⟨
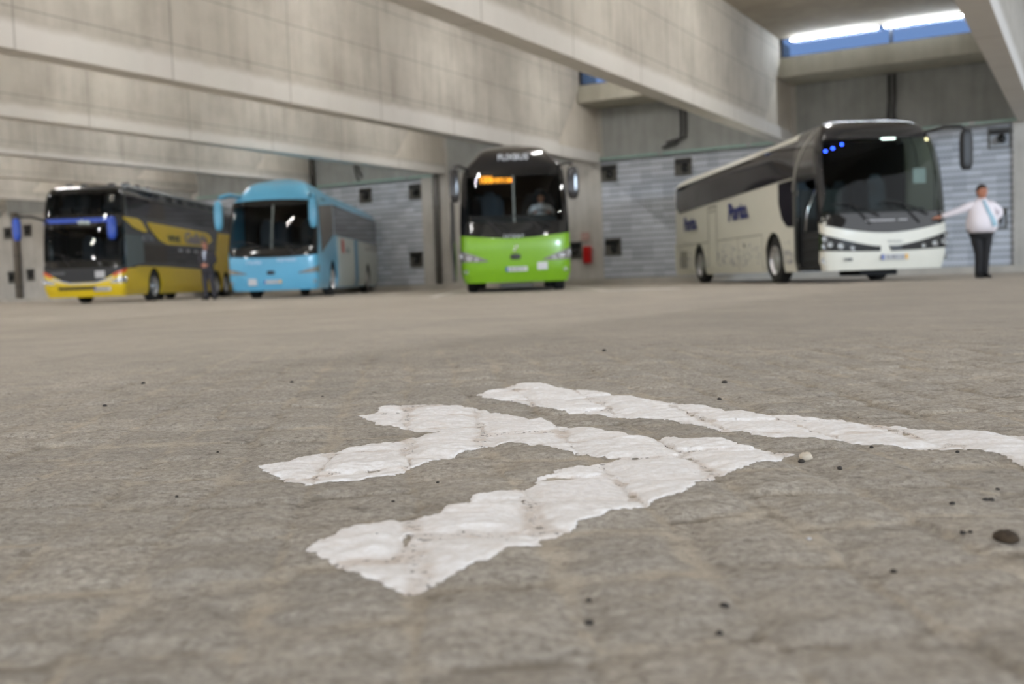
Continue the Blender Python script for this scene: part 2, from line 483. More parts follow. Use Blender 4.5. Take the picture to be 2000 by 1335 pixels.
        mm = N.new('ShaderNodeMix'); mm.data_type = 'RGBA'; mm.blend_type = 'MULTIPLY'; mm.inputs[0].default_value = 1.0
        L.new(base, mm.inputs[6]); L.new(hz, mm.inputs[7]); base = mm.outputs[2]
        b.inputs['Roughness'].default_value = 0.88
    else:
        base = ramp(mid, [(0.3, lin(220, 213, 206)), (0.6, lin(238, 234, 231))])
        cl = N.new('ShaderNodeClamp'); L.new(math_node(N, L, 'MULTIPLY', math_node(N, L, 'SUBTRACT', big, 0.5), 2.5), cl.inputs[0])
        base = mix(math_node(N, L, 'MULTIPLY', cl.outputs[0], 0.5), base, lin(226, 212, 200))
        e1 = math_node(N, L, 'MULTIPLY', aj.outputs['Fac'], math_node(N, L, 'MULTIPLY_ADD', big, 3.0, -1.1))
        c1 = N.new('ShaderNodeClamp'); L.new(e1, c1.inputs[0])
        base = mix(math_node(N, L, 'MULTIPLY', c1.outputs[0], 0.7), base, lin(186, 166, 146))
        e2 = math_node(N, L, 'MULTIPLY', math_node(N, L, 'GREATER_THAN', aj.outputs['Fac'], 0.93), math_node(N, L, 'GREATER_THAN', mid, 0.58))
        base = mix(math_node(N, L, 'MULTIPLY', e2, 0.75), base, lin(84, 72, 60))
        b.inputs['Roughness'].default_value = 0.55
    L.new(base, b.inputs['Base Color'])
    hb = math_node(N, L, 'MULTIPLY_ADD', fine, 0.35, math_node(N, L, 'MULTIPLY', mid, 0.9))
    bp = N.new('ShaderNodeBump'); bp.inputs['Strength'].default_value = 0.8 if not painted else 0.6
    bp.inputs['Distance'].default_value = 0.0060 if not painted else 0.0040
    L.new(hb, bp.inputs['Height']); L.new(bp.outputs['Normal'], b.inputs['Normal'])
    return m
M_stone = stone_material(False)
M_road = stone_material(True)

def axis(core0, core1, step, lo, hi, ratio):
    a = list(np.arange(core0, core1+1e-9, step))
    s = step; x = a[-1]
    while x < hi: s *= ratio; x += s; a.append(x)
    s = step; x = a[0]; pre = []
    while x > lo: s *= ratio; x -= s; pre.append(x)
    return np.array(pre[::-1]+a)
def grid_obj(name, X, Y, Z, attrs, mat, keep=None, parent=None):
    ny, nx = Z.shape
    idx = np.arange(nx*ny).reshape(ny, nx)
    q = np.stack([idx[:-1, :-1], idx[:-1, 1:], idx[1:, 1:], idx[1:, :-1]], -1).reshape(-1, 4)
    co = np.stack([X, Y, Z], -1).reshape(-1, 3)
    if keep is not None:
        q = q[keep.reshape(-1)]
        used = np.unique(q); rem = -np.ones(nx*ny, np.int64); rem[used] = np.arange(len(used))
        q = rem[q]; co = co[used]; attrs = {k: v.reshape(-1)[used] for k, v in attrs.items()}
    me = bpy.data.meshes.new(name)
    me.vertices.add(len(co)); me.vertices.foreach_set('co', co.astype(np.float32).ravel())
    me.loops.add(len(q)*4); me.loops.foreach_set('vertex_index', q.astype(np.int32).ravel())
    me.polygons.add(len(q)); me.polygons.foreach_set('loop_start', (np.arange(len(q))*4).astype(np.int32))
    try: me.polygons.foreach_set('loop_total', np.full(len(q), 4, np.int32))
    except Exception: pass
    me.update(calc_edges=True)
    for k, v in attrs.items():
        a = me.attributes.new(k, 'FLOAT', 'POINT'); a.data.foreach_set('value', np.asarray(v, np.float32).ravel())
    me.shade_smooth()
    me.materials.append(mat)
    o = bpy.data.objects.new(name, me); COL.objects.link(o)
    if parent: o.parent = parent
    return o
def floor_height(X, Y, cell):
    hh, jn, tn = setts(X, Y)
    fade = np.clip(1.6-cell/0.03, 0, 1)
    und = 0.012*(vnoise(X*.9, Y*.9, 16)-.5)*0
    return hh*fade+und, jn*np.clip(1.5-cell/0.05, 0, 1), tn*fade+.5*(1-fade)
ax = axis(-0.95, 1.40, 0.0042, -62, 34, 1.028)
ay = axis(0.52, 3.0, 0.0055, -14, 56, 1.020)
GX, GY = np.meshgrid(ax, ay)
cell = np.maximum(*np.meshgrid(np.gradient(ax), np.gradient(ay)))
HZ, JN, TN = floor_height(GX, GY, cell)
CK = setts.crack*np.clip(1.6-cell/.05, 0, 1)
# a sunken, broken joint at the arrow's tip
fx, fy = ground_from_px(1610, 905)
HZ -= 0.010*np.exp(-(((GX-fx)/0.035)**2+((GY-fy-0.0)/0.035)**2))
floor = struct(grid_obj('floor', GX, GY, HZ, {'joint': JN, 'tone': TN, 'crack': CK}, M_stone))

# painted marks: outlines as they lie on the ground
def sdf_poly(px, py, poly):
    d = np.full(px.shape, 1e9); inside = np.zeros(px.shape, bool)
    n = len(poly)
    for i in range(n):
        x1, y1 = poly[i]; x2, y2 = poly[(i+1) % n]
        ex, ey = x2-x1, y2-y1
        t = np.clip(((px-x1)*ex+(py-y1)*ey)/(ex*ex+ey*ey+1e-12), 0, 1)
        d = np.minimum(d, (px-x1-t*ex)**2+(py-y1-t*ey)**2)
        c = ((y1 > py) != (y2 > py)) & (px < (x2-x1)*(py-y1)/((y2-y1) if y2 != y1 else 1e-12)+x1)
        inside ^= c
    return np.where(inside, 1, -1)*np.sqrt(d)
def road_mark(name, pix, label, dx=0.0022, dy=0.0035):
    poly = [ground_from_px(*p) for p in pix]
    xs = [p[0] for p in poly]; ys = [p[1] for p in poly]
    X, Y = np.meshgrid(np.arange(min(xs)-.02, max(xs)+.02, dx), np.arange(min(ys)-.03, max(ys)+.03, dy))
    def field(X, Y):
        s = sdf_poly(X, Y, poly)
        return s + 0.008*(vnoise(X*55, Y*55, 21)-.5) + 0.007*(vnoise(X*150, Y*150, 22)-.5) + 0.006*(vnoise(X*18, Y*18, 23)-.5) + .004*(vnoise(X*380, Y*300, 25)-.5)
    s = field(X, Y)
    hh, jn, tn = setts(X, Y)
    # worn bare spots down in some joints
    wear = (jn > .9) & (vnoise(X*30, Y*30, 24) > .80)
    s = np.where(wear, np.minimum(s, -0.0004), s)
    gy, gx = np.gradient(s, dy, dx)
    g = np.maximum(gx*gx+gy*gy, .3)
    ins = s > 0
    k = ins[:-1, :-1] | ins[:-1, 1:] | ins[1:, :-1] | ins[1:, 1:]
    mv = np.where(s < 0, np.clip(s, -0.004, 0), 0)
    X2 = X - mv*gx/g; Y2 = Y - mv*gy/g
    hh, jn, tn = setts(X2, Y2)
    hh = hh - 0.010*np.exp(-(((X2-fx)/0.035)**2+((Y2-fy)/0.035)**2))
    Z = hh + 0.0004 + 0.0021*sstep(-0.0005, 0.006, s)
    o = grid_obj(name, X2, Y2, Z, {'joint': jn, 'tone': tn}, M_road, keep=k)
    tag(o, label, 'road marking')
    return o
ARROW = [(500,909),(563,900),(600,885),(640,879),(700,868),(770,858),(825,846),(874,838),(830,838),(790,832),(742,827),(735,820),(694,808),(735,803),(742,796),(790,789),(850,787),(930,793),(985,806),(1060,817),(1080,822),(1200,838),(1243,848),(1290,855),(1300,849),(1335,857),(1400,856),(1450,868),(1500,872),(1549,880),(1520,892),(1440,912),(1370,940),(1330,963),(1250,987),(1140,1022),(1040,1065),(1000,1073),(960,1093),(870,1125),(800,1155),(770,1150),(720,1132),(670,1108),(640,1092),(600,1074),(690,1034),(760,1018),(830,1012),(866,1002),(868,992),(940,966),(1050,942),(1056,933),(1110,920),(1205,892),(1130,882),(1070,868),(1000,858),(975,862),(900,882),(760,922),(690,934),(600,939),(560,930)]
LINE = [(925,768),(960,762),(1010,752),(1050,751),(1100,757),(1180,766),(1270,775),(1330,785),(1400,795),(1520,807),(1640,815),(1760,827),(1850,838),(1930,842),(2040,848),(2260,880),(2260,985),(2100,940),(2000,904),(1960,886),(1925,880),(1880,872),(1800,870),(1710,864),(1620,855),(1500,848),(1450,838),(1400,835),(1360,827),(1325,817),(1200,807),(1085,797),(1000,780),(955,777)]
road_mark('painted_arrow', ARROW, 'white painted arrowhead with barbs on the stone setts, large in the foreground')
road_mark('painted_line', LINE, 'long white painted stripe running off to the right beside the arrowhead')

def flat_mark(name, corners, label, group=None):
    mb = MB(); v = [(x, y, 0.008) for x, y in corners]+[(x, y, -0.02) for x, y in corners]
    mb.add(v, [(0, 1, 2, 3), (0, 4, 5, 1), (1, 5, 6, 2), (2, 6, 7, 3), (3, 7, 4, 0)])
    return tag(mb.build(name, paint('faded_line_paint', lin(196, 190, 182), 0.7, var=.12, scale=3)), label, 'road marking', group)
flat_mark('parking_line', [(-1.62, 20.6), (-1.50, 20.6), (-1.50, 35.5), (-1.62, 35.5)], 'thin white parking line on the ground left of the green bus')
flat_mark('parking_line', [(1.84, 20.4), (1.98, 20.4), (1.98, 36), (1.84, 36)], 'thin white parking line on the ground right of the green bus')
flat_mark('parking_line', [(1.99, 20.4), (3.35, 20.2), (3.35, 20.45), (1.99, 20.65)], 'short white cross line on the ground between green bus and white coach')

# grit lying about
rnd = random.Random(5)
M_grit = paint('dark_grit', lin(52, 47, 42), 0.9, scale=200, var=.3)
M_pale = paint('pale_pebble', lin(196, 184, 166), 0.8, scale=90, var=.15)
def pebble(x, y, r, mat, name, label, cat='pebble', group=None, flat=.55):
    z = float(setts(np.array([x]), np.array([y]))[0][0])
    mb = MB(); mb.quad_blob((0, 0, r*flat*.6), (r, r*.75, r*flat), .9, 14, 9)
    rr = random.Random(int(x*1e4)); 
    mb.v = [(a*(1+.22*(rr.random()-.5)), b*(1+.22*(rr.random()-.5)), c*(1+.2*(rr.random()-.5))) for a, b, c in mb.v]
    o = mb.build(name, mat, smooth=True); o.location = (x, y, z); o.rotation_euler = (0, 0, rnd.random()*6)
    return tag(o, label, cat, group)
for px, py, r in [(1565,893,.006),(1640,915,.005),(905,1040,.0035),(1745,1108,.0035),(1405,1226,.0038),(1415,1176,.0045),(1150,1204,.0042),(1150,1162,.003),(345,968,.003),(855,942,.0028),(425,878,.0028),(735,1052,.003),(768,980,.0026),(1880,1046,.004),(1935,975,.0045),(1860,990,.004),(1925,976,.004),(1895,1046,.003),(990,1064,.003),(1948,951,.003),(1357,920,.0028),(1300,865,.0025),(1702,868,.004),(1870,883,.004),(570,750,.006),(280,752,.007),(205,795,.006),(630,775,.006),(1180,686,.01),(1405,775,.007),(1415,747,.008)]:
    x, y = ground_from_px(px, py)
    pebble(x, y, r, M_grit, 'grit_grain', 'tiny dark grain of grit lying on the stone paving', 'grit', 'grit grains on the paving')
x, y = ground_from_px(1965, 1062)
pebble(x, y, .014, paint('brown_debris', lin(58, 46, 32), .9, scale=150, var=.4), 'crumb_of_debris', 'blurred dark brown crumb of debris on the paving at the right edge', 'debris', flat=.5)
x, y = ground_from_px(1574, 889)
pebble(x, y, .013, M_pale, 'pebble', 'pale beige pebble in the broken joint by the arrowhead tip')
x, y = ground_from_px(1580, 1046)
pebble(x, y, .0028, M_white, 'pebble', 'tiny white pebble on the paving below the arrowhead tip')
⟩
- [SHORT EXERCISE]: From the first line of the listing above, repeat every line through the one holding "M_road = stone_material(True)". Both ends count, and pictures stay out.

- [THE RESULT]:
Continue the Blender Python script for this scene: part 2, from line 483. More parts follow. Use Blender 4.5. Take the picture to be 2000 by 1335 pixels.
        mm = N.new('ShaderNodeMix'); mm.data_type = 'RGBA'; mm.blend_type = 'MULTIPLY'; mm.inputs[0].default_value = 1.0
        L.new(base, mm.inputs[6]); L.new(hz, mm.inputs[7]); base = mm.outputs[2]
        b.inputs['Roughness'].default_value = 0.88
    else:
        base = ramp(mid, [(0.3, lin(220, 213, 206)), (0.6, lin(238, 234, 231))])
        cl = N.new('ShaderNodeClamp'); L.new(math_node(N, L, 'MULTIPLY', math_node(N, L, 'SUBTRACT', big, 0.5), 2.5), cl.inputs[0])
        base = mix(math_node(N, L, 'MULTIPLY', cl.outputs[0], 0.5), base, lin(226, 212, 200))
        e1 = math_node(N, L, 'MULTIPLY', aj.outputs['Fac'], math_node(N, L, 'MULTIPLY_ADD', big, 3.0, -1.1))
        c1 = N.new('ShaderNodeClamp'); L.new(e1, c1.inputs[0])
        base = mix(math_node(N, L, 'MULTIPLY', c1.outputs[0], 0.7), base, lin(186, 166, 146))
        e2 = math_node(N, L, 'MULTIPLY', math_node(N, L, 'GREATER_THAN', aj.outputs['Fac'], 0.93), math_node(N, L, 'GREATER_THAN', mid, 0.58))
        base = mix(math_node(N, L, 'MULTIPLY', e2, 0.75), base, lin(84, 72, 60))
        b.inputs['Roughness'].default_value = 0.55
    L.new(base, b.inputs['Base Color'])
    hb = math_node(N, L, 'MULTIPLY_ADD', fine, 0.35, math_node(N, L, 'MULTIPLY', mid, 0.9))
    bp = N.new('ShaderNodeBump'); bp.inputs['Strength'].default_value = 0.8 if not painted else 0.6
    bp.inputs['Distance'].default_value = 0.0060 if not painted else 0.0040
    L.new(hb, bp.inputs['Height']); L.new(bp.outputs['Normal'], b.inputs['Normal'])
    return m
M_stone = stone_material(False)
M_road = stone_material(True)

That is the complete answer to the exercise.